Theology Of Being Lost
When a dog is lost, there is extreme effort put into finding that dog. Posters, social groups, driving or walking around searching. How much more do you think God pursues us in our own stumbling fog? We think of the lost as wicked people who rebel. But what if we saw “the lost” as God sees all of us? Human beings made in God’s image struggling to understand the world around us. The truth is that we are never truly lost when it comes to God. For God is always near. God is always wooing us to open our eyes and see the goodness that is possible when the kindom comes on earth and it does in the heavens.
When I consider the parable of the Two Brothers (Prodigal Son) I envision the way the father runs to greet his once lost son. The picture we have is of a father running in a comically undignified manner. He runs, grabbing his robes to meet the son who left. Much like a dog running to meet us vibrating with excitement. All pretense is gone when we greet the lost ones who are found. We are lost but we are found.

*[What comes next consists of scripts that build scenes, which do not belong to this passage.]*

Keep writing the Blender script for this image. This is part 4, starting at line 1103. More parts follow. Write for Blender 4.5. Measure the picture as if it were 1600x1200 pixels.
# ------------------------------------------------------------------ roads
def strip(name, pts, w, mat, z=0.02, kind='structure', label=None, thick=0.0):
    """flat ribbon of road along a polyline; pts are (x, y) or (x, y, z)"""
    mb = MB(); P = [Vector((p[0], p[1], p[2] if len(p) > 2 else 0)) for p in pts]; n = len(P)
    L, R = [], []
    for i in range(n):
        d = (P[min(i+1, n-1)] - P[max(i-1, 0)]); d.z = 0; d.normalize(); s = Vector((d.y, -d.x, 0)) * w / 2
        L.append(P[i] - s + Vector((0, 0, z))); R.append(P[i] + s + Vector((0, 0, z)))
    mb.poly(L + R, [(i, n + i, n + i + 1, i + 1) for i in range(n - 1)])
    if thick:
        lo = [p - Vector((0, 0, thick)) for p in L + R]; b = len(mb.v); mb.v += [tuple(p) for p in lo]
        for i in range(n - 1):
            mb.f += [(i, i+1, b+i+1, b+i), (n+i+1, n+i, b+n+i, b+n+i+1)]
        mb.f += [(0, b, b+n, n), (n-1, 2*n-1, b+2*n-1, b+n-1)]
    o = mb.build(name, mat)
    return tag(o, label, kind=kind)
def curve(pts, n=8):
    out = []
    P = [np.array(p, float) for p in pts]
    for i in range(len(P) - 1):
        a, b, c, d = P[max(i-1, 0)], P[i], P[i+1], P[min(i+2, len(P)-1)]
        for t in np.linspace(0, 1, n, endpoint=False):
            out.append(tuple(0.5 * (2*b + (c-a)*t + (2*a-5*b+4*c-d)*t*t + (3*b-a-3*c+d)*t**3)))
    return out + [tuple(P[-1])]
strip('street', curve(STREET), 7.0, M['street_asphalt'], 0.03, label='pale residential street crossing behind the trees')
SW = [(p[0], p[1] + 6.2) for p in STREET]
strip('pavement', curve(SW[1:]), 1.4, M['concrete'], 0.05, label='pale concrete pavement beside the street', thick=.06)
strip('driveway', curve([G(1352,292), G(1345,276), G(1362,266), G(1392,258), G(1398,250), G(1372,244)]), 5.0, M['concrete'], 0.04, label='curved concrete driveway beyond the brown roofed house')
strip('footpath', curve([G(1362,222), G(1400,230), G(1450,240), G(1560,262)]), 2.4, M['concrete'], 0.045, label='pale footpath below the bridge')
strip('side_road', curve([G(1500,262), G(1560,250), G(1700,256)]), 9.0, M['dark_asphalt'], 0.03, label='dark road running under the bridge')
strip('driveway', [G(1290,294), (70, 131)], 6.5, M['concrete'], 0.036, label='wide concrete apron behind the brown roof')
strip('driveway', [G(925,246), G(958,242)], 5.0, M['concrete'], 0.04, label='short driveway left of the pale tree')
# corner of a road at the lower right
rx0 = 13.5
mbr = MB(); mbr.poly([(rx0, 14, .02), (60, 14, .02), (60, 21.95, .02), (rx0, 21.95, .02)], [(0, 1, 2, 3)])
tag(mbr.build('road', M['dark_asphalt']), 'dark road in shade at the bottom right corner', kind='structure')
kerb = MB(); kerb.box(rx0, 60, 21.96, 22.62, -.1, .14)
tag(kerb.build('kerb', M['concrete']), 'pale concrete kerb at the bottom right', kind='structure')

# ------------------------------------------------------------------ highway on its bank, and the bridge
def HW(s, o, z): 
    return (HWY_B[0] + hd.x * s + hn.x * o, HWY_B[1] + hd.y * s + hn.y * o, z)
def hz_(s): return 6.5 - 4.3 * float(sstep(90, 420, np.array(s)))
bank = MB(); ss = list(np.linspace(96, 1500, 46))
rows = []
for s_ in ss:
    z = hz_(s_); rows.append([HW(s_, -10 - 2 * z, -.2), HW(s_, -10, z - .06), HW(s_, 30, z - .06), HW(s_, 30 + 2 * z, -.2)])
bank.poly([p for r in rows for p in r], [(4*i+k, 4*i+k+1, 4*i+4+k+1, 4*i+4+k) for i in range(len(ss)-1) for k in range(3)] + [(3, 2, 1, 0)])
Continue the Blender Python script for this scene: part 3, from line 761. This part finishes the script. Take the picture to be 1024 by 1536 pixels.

Being found is more about recognizing that we are known and loved even when we think ourselves beyond love. The love of dogs especially exposes our own feeble understanding of the wideness of love, the wideness of mercy, the wideness of God’s grace. Forgiveness is given, grace is given, love is, mercy is. Need I go on?
Consider the father running to greet the son he feared lost. He doesn’t care that the servants may laugh at the way he runs. He just runs. The father doesn’t care whether the son feels unworthy or not because the father has no other thought than how worthy the son is of his love. I cannot imagine any other way for the father to be.
God is like that father in the parable. We may not believe this, but God is always near because “God does not lose that which God loves.” We may feel lost and abandoned, but God is there. We may think God is distant, but God is not. How do we know this?
Because God did a comically undignified thing. God came into the world as a baby. Attended by outcasts and foreigners. Annunced by Angels in an undignified town and born to a young woman who was most likely at risk of being outcast. But God came into our world. lived among us, and eventually was killed by our violence.
But then as if to laugh in the face of sin and death, raised, and then ascended into the heavens to bring humanity into the heavens. It sounds more like a farce than reality. It make look funny to us and seem undignified or at least ungodlike. But that’s kinda the point. It is easier to love someone who knows how goofy it can be to be a human being.